First make the prime factorization of 6,480: 6480 = \(2^4*3^4*5\)

Next, for \(2^4*3^4*5*\sqrt{n}\) to be a perfect cube \(\sqrt {n}\) must complete the powers of 2, 3, and 5 to a multiple of 3, thus the least value of \(\sqrt {n}\) must equal to \(2^2*3^2*5^2 = 500\)

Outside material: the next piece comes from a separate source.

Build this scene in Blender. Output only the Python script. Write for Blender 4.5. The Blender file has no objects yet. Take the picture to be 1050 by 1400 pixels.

Thus the least value of n is \(900^2 = 30^4\)

Correct Option: E

Approach Solution (2):

6480 = \(2^4*3^4*5*\sqrt{n}\)

Now as we know just like for perfect square where we expect all the prime factors powers to be even [multiple of 2]
Similarly, for perfect cube all the prime factors should be a multiple of 3
Here to make the above one to a perfect cube we need to multiply, \(2^2*3^2*5^2 = 500\) [because number 2’s are only 4, etc…]
So we need to have root n = 900, or root n = \(30^2\)

Therefore n = \(30^4\)

Correct Option: E

Approach Solution (3):

For something to be a perfect cube, all prime factors must have a power that is a multiple of 3
Start by factoring 6,480
= 80 * 81
= \(2^3*10*3^4\)
=\(2^4*3^4*5\)

Okay, so the smallest solution will move powers of 4 to 6 and the power of 1 to 3
i.e. we need \(2^2*3^2*5^2\)

= 900
Thus,
\(\sqrt{n} = 900\)
\(\sqrt{n} = 30^2\)
\(n = 30^4\)

Correct Option: E

“What is the smallest positive integer n such that 6,480 * \(\sqrt{n}\) is a perfect cube?”- is a topic of the GMAT Quantitative reasoning section of GMAT. This question has been taken from the book “GMAT Official Guide Quantitative Review”. To solve GMAT Problem Solving questions a student must have knowledge about a good amount of qualitative skills. The GMAT Quant topic in the problem-solving part requires calculative mathematical problems that should be solved with proper mathematical knowledge.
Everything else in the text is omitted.